Stated exercise:
Transcribe the listing that follows in full, omitting pictures.

Dataset content:
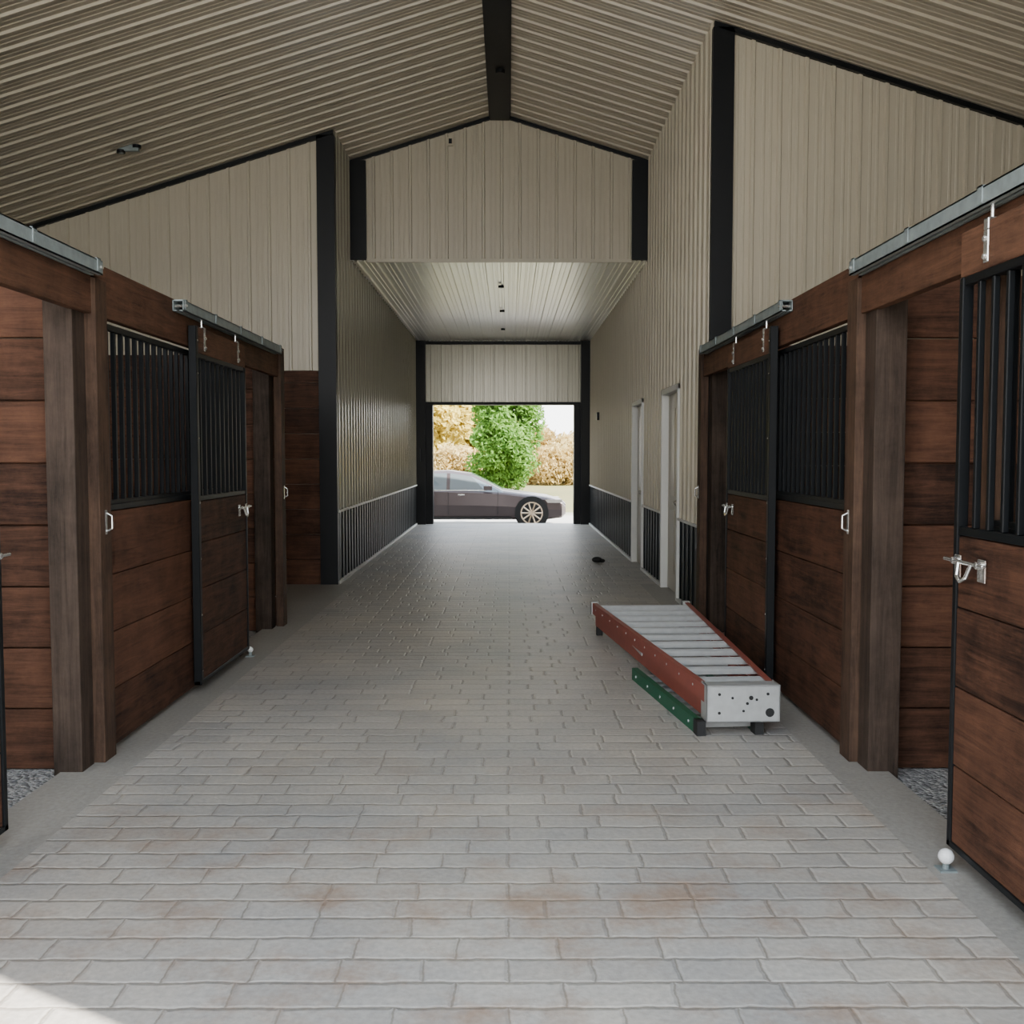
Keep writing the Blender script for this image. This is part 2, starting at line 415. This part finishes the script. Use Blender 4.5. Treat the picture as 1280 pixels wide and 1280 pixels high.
b.box(XOL,-2.3,Y0-0.1,Y0,-0.22,2.5,M_outer)
b.box(-2.45,-2.26,Y0-0.1,Y0,-0.0,roof(-2.45),M_black)
b.obj('wall_front_unseen')  # unseen wall, left low so sky light enters above it
b=MB()
x0,x1=1.95,XOR; ya_,yb_=Y0+0.03,Y0+0.12
b.hexa([(x0,ya_,-0.22),(x1,ya_,-0.22),(x1,yb_,-0.22),(x0,yb_,-0.22),(x0,ya_,roof(x0)),(x1,ya_,roof(x1)),(x1,yb_,roof(x1)),(x0,yb_,roof(x0))],M_outer)
b.box(1.79,1.95,ya_,yb_,-0.0,roof(1.95)-0.0,M_black)
b.obj('wall_front_unseen')  # unseen wall, left low so sky light enters above it

# ------------------------------------------------------------------ black trims
def sloped(b,x0,x1,y0,y1,t,mat,off=0.0):
    z0=roof(x0)-off; z1=roof(x1)-off
    b.hexa([(x0,y0,z0-t),(x1,y0,z1-t),(x1,y1,z1-t),(x0,y1,z0-t),(x0,y0,z0),(x1,y0,z1),(x1,y1,z1),(x0,y1,z0)],mat)
tr=[]
b=MB(); b.box(XL-0.19,XL+0.012,YCL-0.045,YCL+0.07,0,roof(XL-0.19)-0.02,M_black); tr.append(b)
b=MB(); b.box(XR-0.012,XR+0.17,YCR-0.045,YCR+0.06,0,roof(XR+0.17)-0.02,M_black); tr.append(b)
b=MB()
b.box(XL,XL+0.2,YG-0.045,YG-0.0,ZC,roof(XL+0.0)-0.02,M_black); b.box(XR-0.2,XR,YG-0.045,YG,ZC,roof(XR)-0.02,M_black)
sloped(b,XL,RX,YG-0.04,YG,0.04,M_black,0.02); sloped(b,RX,XR,YG-0.04,YG,0.04,M_black,0.02)
tr.append(b)
b=MB(); sloped(b,XOL,XL,YCL-0.045,YCL,0.045,M_black,0.02); tr.append(b)
b=MB(); sloped(b,XR,XOR,YCR-0.045,YCR,0.045,M_black,0.02); tr.append(b)
b=MB()
b.box(XL,XL+0.2,YE-0.16,YE,0,ZC-0.02,M_black); b.box(XR-0.2,XR,YE-0.16,YE,0,ZC-0.02,M_black)
b.box(XL,XR,YE-0.05,YE-0.02,ZC-0.09,ZC-0.02,M_black)
b.box(XL+0.2,OX0+0.02,YE-0.03,YE+0.22,0,OZ+0.0,M_black); b.box(OX1-0.02,XR-0.2,YE-0.03,YE+0.22,0,OZ,M_black)
b.box(XL+0.2,XR-0.2,YE-0.045,YE+0.22,OZ-0.02,OZ+0.04,M_black)
tr.append(b)
b=MB()
b.box(XL+0.2,XR-0.2,YG-0.03,YG-0.0,ZC-0.028,ZC+0.012,M_cream)
tr.append(b)
for i,b in enumerate(tr): b.obj('trim_%d'%(i+1))

# ------------------------------------------------------------------ stall fronts
class Side:
    def __init__(s,P,sg): s.P=P; s.sg=sg
    def box(s,b,a0,a1,d0,d1,z0,z1,mat,r=None): b.box(s.P+s.sg*d0,s.P+s.sg*d1,a0,a1,z0,z1,mat,r)
    def pt(s,a,d,z): return (s.P+s.sg*d,a,z)
GZ0,GZ1=1.24,2.15
HZ0,HZ1=2.17,2.42
def boards(S,b,a0,a1,d0,d1,z0,z1,bh=0.29):
    z=z0
    while z<z1-0.02:
        zt=min(z+bh,z1)
        if z1-zt<0.06: zt=z1
        S.box(b,a0,a1,d0,d1+random.uniform(-.002,.002),z,zt-0.005,M_woodh); z=zt
def grille(S,b,a0,a1,d0,d1,z0,z1,fr=0.03,sp=0.1):
    S.box(b,a0,a1,d0,d1,z0,z0+fr,M_black); S.box(b,a0,a1,d0,d1,z1-fr,z1,M_black)
    n=max(1,round((a1-a0)/sp)); dm=(d0+d1)/2
    for i in range(1,n):
        a=a0+(a1-a0)*i/n
        S.box(b,a-0.011,a+0.011,dm-0.011,dm+0.011,z0+fr,z1-fr,M_black)

def dhandle(S,b,a,d,z):
    S.box(b,a-0.012,a+0.012,d,d+0.004,z-0.06,z+0.06,M_chrome)
    b.tube([S.pt(a,d+0.003,z-0.045),S.pt(a,d+0.03,z-0.03),S.pt(a,d+0.03,z+0.03),S.pt(a,d+0.003,z+0.045)],0.005,M_chrome)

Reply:
Keep writing the Blender script for this image. This is part 2, starting at line 415. This part finishes the script. Use Blender 4.5. Treat the picture as 1280 pixels wide and 1280 pixels high.
b.box(XOL,-2.3,Y0-0.1,Y0,-0.22,2.5,M_outer)
b.box(-2.45,-2.26,Y0-0.1,Y0,-0.0,roof(-2.45),M_black)
b.obj('wall_front_unseen')  # unseen wall, left low so sky light enters above it
b=MB()
x0,x1=1.95,XOR; ya_,yb_=Y0+0.03,Y0+0.12
b.hexa([(x0,ya_,-0.22),(x1,ya_,-0.22),(x1,yb_,-0.22),(x0,yb_,-0.22),(x0,ya_,roof(x0)),(x1,ya_,roof(x1)),(x1,yb_,roof(x1)),(x0,yb_,roof(x0))],M_outer)
b.box(1.79,1.95,ya_,yb_,-0.0,roof(1.95)-0.0,M_black)
b.obj('wall_front_unseen')  # unseen wall, left low so sky light enters above it

# ------------------------------------------------------------------ black trims
def sloped(b,x0,x1,y0,y1,t,mat,off=0.0):
    z0=roof(x0)-off; z1=roof(x1)-off
    b.hexa([(x0,y0,z0-t),(x1,y0,z1-t),(x1,y1,z1-t),(x0,y1,z0-t),(x0,y0,z0),(x1,y0,z1),(x1,y1,z1),(x0,y1,z0)],mat)
tr=[]
b=MB(); b.box(XL-0.19,XL+0.012,YCL-0.045,YCL+0.07,0,roof(XL-0.19)-0.02,M_black); tr.append(b)
b=MB(); b.box(XR-0.012,XR+0.17,YCR-0.045,YCR+0.06,0,roof(XR+0.17)-0.02,M_black); tr.append(b)
b=MB()
b.box(XL,XL+0.2,YG-0.045,YG-0.0,ZC,roof(XL+0.0)-0.02,M_black); b.box(XR-0.2,XR,YG-0.045,YG,ZC,roof(XR)-0.02,M_black)
sloped(b,XL,RX,YG-0.04,YG,0.04,M_black,0.02); sloped(b,RX,XR,YG-0.04,YG,0.04,M_black,0.02)
tr.append(b)
b=MB(); sloped(b,XOL,XL,YCL-0.045,YCL,0.045,M_black,0.02); tr.append(b)
b=MB(); sloped(b,XR,XOR,YCR-0.045,YCR,0.045,M_black,0.02); tr.append(b)
b=MB()
b.box(XL,XL+0.2,YE-0.16,YE,0,ZC-0.02,M_black); b.box(XR-0.2,XR,YE-0.16,YE,0,ZC-0.02,M_black)
b.box(XL,XR,YE-0.05,YE-0.02,ZC-0.09,ZC-0.02,M_black)
b.box(XL+0.2,OX0+0.02,YE-0.03,YE+0.22,0,OZ+0.0,M_black); b.box(OX1-0.02,XR-0.2,YE-0.03,YE+0.22,0,OZ,M_black)
b.box(XL+0.2,XR-0.2,YE-0.045,YE+0.22,OZ-0.02,OZ+0.04,M_black)
tr.append(b)
b=MB()
b.box(XL+0.2,XR-0.2,YG-0.03,YG-0.0,ZC-0.028,ZC+0.012,M_cream)
tr.append(b)
for i,b in enumerate(tr): b.obj('trim_%d'%(i+1))

# ------------------------------------------------------------------ stall fronts
class Side:
    def __init__(s,P,sg): s.P=P; s.sg=sg
    def box(s,b,a0,a1,d0,d1,z0,z1,mat,r=None): b.box(s.P+s.sg*d0,s.P+s.sg*d1,a0,a1,z0,z1,mat,r)
    def pt(s,a,d,z): return (s.P+s.sg*d,a,z)
GZ0,GZ1=1.24,2.15
HZ0,HZ1=2.17,2.42
def boards(S,b,a0,a1,d0,d1,z0,z1,bh=0.29):
    z=z0
    while z<z1-0.02:
        zt=min(z+bh,z1)
        if z1-zt<0.06: zt=z1
        S.box(b,a0,a1,d0,d1+random.uniform(-.002,.002),z,zt-0.005,M_woodh); z=zt
def grille(S,b,a0,a1,d0,d1,z0,z1,fr=0.03,sp=0.1):
    S.box(b,a0,a1,d0,d1,z0,z0+fr,M_black); S.box(b,a0,a1,d0,d1,z1-fr,z1,M_black)
    n=max(1,round((a1-a0)/sp)); dm=(d0+d1)/2
    for i in range(1,n):
        a=a0+(a1-a0)*i/n
        S.box(b,a-0.011,a+0.011,dm-0.011,dm+0.011,z0+fr,z1-fr,M_black)

def dhandle(S,b,a,d,z):
    S.box(b,a-0.012,a+0.012,d,d+0.004,z-0.06,z+0.06,M_chrome)
    b.tube([S.pt(a,d+0.003,z-0.045),S.pt(a,d+0.03,z-0.03),S.pt(a,d+0.03,z+0.03),S.pt(a,d+0.003,z+0.045)],0.005,M_chrome)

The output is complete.